Beginning to see the bedroom tax for what it is yet?  Yes a political attack on social tenants nothing more nothing less.

If it is fair to reduce benefit for having a spare room then it is just as fair to take away the 25% council tax benefit deduction for single owner-occupiers living alone which the government rewards them with.

Caution: Do yourself a favour an don’t look any deeper on the government’s Council Tax site above.  Why get angry that you can get further benefit on your second home that you own – yes benefit not just for spare bedrooms but for a spare house!!  Much the same you can leave your property empty for six months and get 100% in benefit – that’s £1444 per year in benefit the state pays you to keep a house totally empty.

So does that say if you own a house the government will give you benefit for spare bedrooms and even a spare house but if you rent one from a council or housing association they will penalise you?  Yes it does…ah noblesse oblige. I would tug my forelock if I had one!

So almost a million empty homes in the UK with the owners receiving benefit for having them empty and spare in their entirety not just in bedrooms but someone who rents one gets penalised for the same issue.  Yes that about sums up the FAIRNESS of this coalition in the bedroom tax.

I don’t suppose anyone has got a list of government ministers who (a) live alone or (b) have a second home or (c) have empty homes do they?  Now that would be interesting wouldn’t it?

Does anyone have any figures on how much the 25% Council Tax deduction comes to in a year for the public purse…you know how much we subsidise the owners?

Hang on if we know the average council tax bill was £1444 in 2012/13.  And we know that nearly a million empty homes and their owners receiving £1444 in CTax because they have been empty for 6 months then that is a simple sum isn’t it – Yes its £1,444 million or if you wish £1.44 BILLION per year – or 3 times the claimed £480m saving from the bedroom tax.

So why has the government picked on tenants when owners get 3 times as much from the state for leaving whole houses empty!!  That makes no sense does it?  Unless the government deliberately targeted social tenants of course!

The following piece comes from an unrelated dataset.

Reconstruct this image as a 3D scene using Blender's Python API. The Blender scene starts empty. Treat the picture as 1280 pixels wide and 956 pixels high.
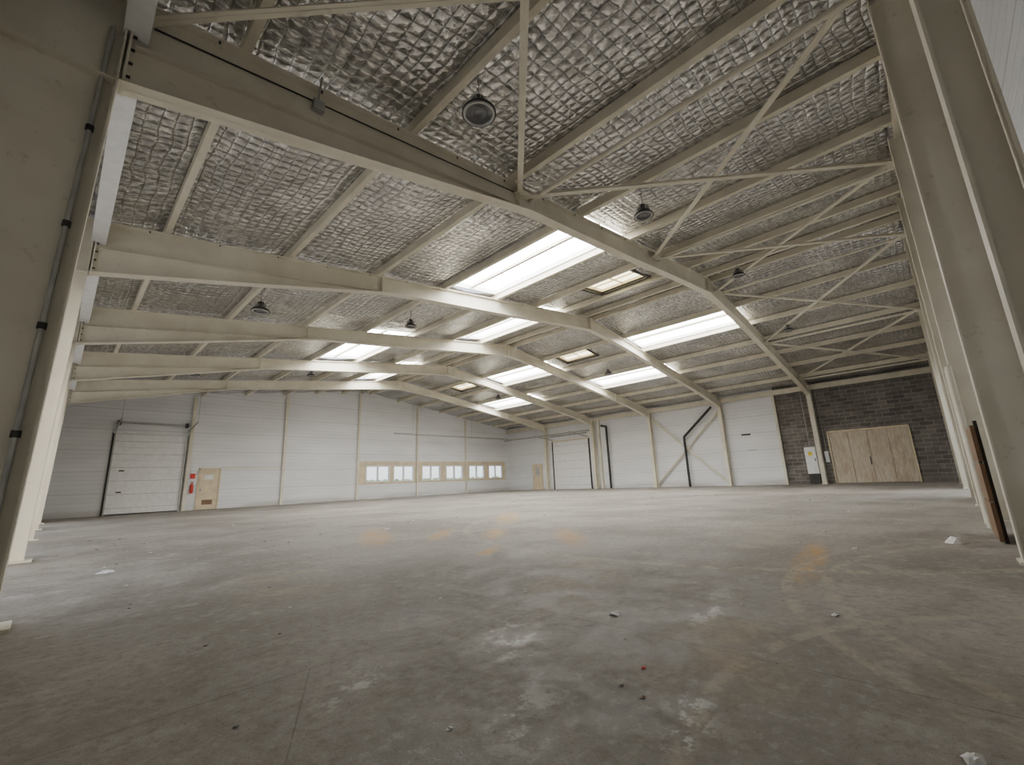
import bpy, math, random
from mathutils import Vector, Matrix
random.seed(7)
scene=bpy.context.scene
COL=scene.collection

# ------------------------------------------------------------------ geometry constants (metres)
FR=[4.62+4.71*i for i in range(5)]           # portal frame stations along Y
YG,YF=-0.75,28.16                            # near / far gable cladding
XL,XR=-0.85,28.5                             # left / right eave cladding
XA=14.4                                      # ridge
def ztop(x):                                 # top of rafter
    return 5.3+0.131*x if x<=XA else 7.186-0.139*(x-XA)
def zc(x): return ztop(x)+0.2                # underside of roof
PL=[-0.85,0.8,2.88,4.96,7.04,9.12,11.0,12.7,14.1]
PR=[14.7,16.95,18.8,20.75,22.6,24.6,26.6,28.5]

# ------------------------------------------------------------------ node helpers
class NT:
    def __init__(s,name):
        s.m=bpy.data.materials.new(name); s.m.use_nodes=True
        s.t=s.m.node_tree; s.b=s.t.nodes['Principled BSDF']
        s.co=None
    def n(s,k,**kw):
        nd=s.t.nodes.new(k)
        for a,v in kw.items(): setattr(nd,a,v)
        return nd
    def L(s,a,b): s.t.links.new(a,b)
    def pos(s):
        if s.co is None: s.co=s.n('ShaderNodeTexCoord').outputs['Object']
        return s.co
    def xyz(s):
        nd=s.n('ShaderNodeSeparateXYZ'); s.L(s.pos(),nd.inputs[0]); return nd.outputs
    def inp(s,sock,v):
        if isinstance(v,bpy.types.NodeSocket): s.L(v,sock)
        else: sock.default_value=v
    def M(s,op,a,b=0.0,c=0.0,clamp=False):
        nd=s.n('ShaderNodeMath',operation=op); nd.use_clamp=clamp
        s.inp(nd.inputs[0],a); s.inp(nd.inputs[1],b); s.inp(nd.inputs[2],c); return nd.outputs[0]
    def noise(s,scale,detail=3,rough=.55,vec=None,dist=0.0):
        nd=s.n('ShaderNodeTexNoise'); s.L(vec if vec is not None else s.pos(),nd.inputs['Vector'])
        nd.inputs['Scale'].default_value=scale; nd.inputs['Detail'].default_value=min(detail,4)
        nd.inputs['Roughness'].default_value=rough; nd.inputs['Distortion'].default_value=dist
        return nd.outputs[0]
    def smooth(s,v,a,b,lo=0.0,hi=1.0):
        nd=s.n('ShaderNodeMapRange',interpolation_type='SMOOTHSTEP'); s.L(v,nd.inputs[0])
        for i,x in enumerate((a,b,lo,hi)): nd.inputs[i+1].default_value=x
        return nd.outputs[0]
    def mix(s,f,a,b,mode='MIX'):
        nd=s.n('ShaderNodeMix',data_type='RGBA',blend_type=mode)
        s.inp(nd.inputs[0],f)
        for k,v in ((6,a),(7,b)):
            if isinstance(v,tuple): nd.inputs[k].default_value=(*v,1)
            else: s.L(v,nd.inputs[k])
        return nd.outputs[2]
    def scaled(s,x,y,z):
        nd=s.n('ShaderNodeMapping'); nd.inputs['Scale'].default_value=(x,y,z); s.L(s.pos(),nd.inputs[0]); return nd.outputs[0]
    def bump(s,h,strength,dist):
        nd=s.n('ShaderNodeBump'); nd.inputs['Strength'].default_value=strength; nd.inputs['Distance'].default_value=dist
        s.L(h,nd.inputs['Height']); s.L(nd.outputs[0],s.b.inputs['Normal'])
    def set(s,**kw):
        for k,v in kw.items():
            k={'base':'Base Color','rough':'Roughness','metal':'Metallic','em':'Emission Color','es':'Emission Strength','spec':'Specular IOR Level','tr':'Transmission Weight'}[k]
            if isinstance(v,tuple): s.b.inputs[k].default_value=(*v,1)
            elif isinstance(v,(int,float)): s.b.inputs[k].default_value=v
            else: s.L(v,s.b.inputs[k])
        return s.m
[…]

NOTE – The very crude way I have explained the relief from Council Tax on empty properties is correct but it doesn’t necessarily follow that they all have been empty for 6 months so the £1.44bn is I accept inaccurate.  Yet I doubt by much when you factor in all the single occupied owned properties that get this benefit and all the second homes that can get between 10% and 50% off their Council Tax.  Overall the £1.44bn per year figure is highly likely to be an underestimate.

One thought on “Bedroom Tax fair? Yes if we take £1.4bn per year of benefit from owners!

  1. All very well, but the 25% reduction in Council Tax is not a benefit in the usual sense, it is tax relief. In the case of the footballer, are you suggesting that Council Tax should be linked to income rather than property value? If the said footballer went home to live with his mum rather than rent/buy a large property, he needn’t pay a penny in council tax, in fact the whole team could move in with him and neither would they!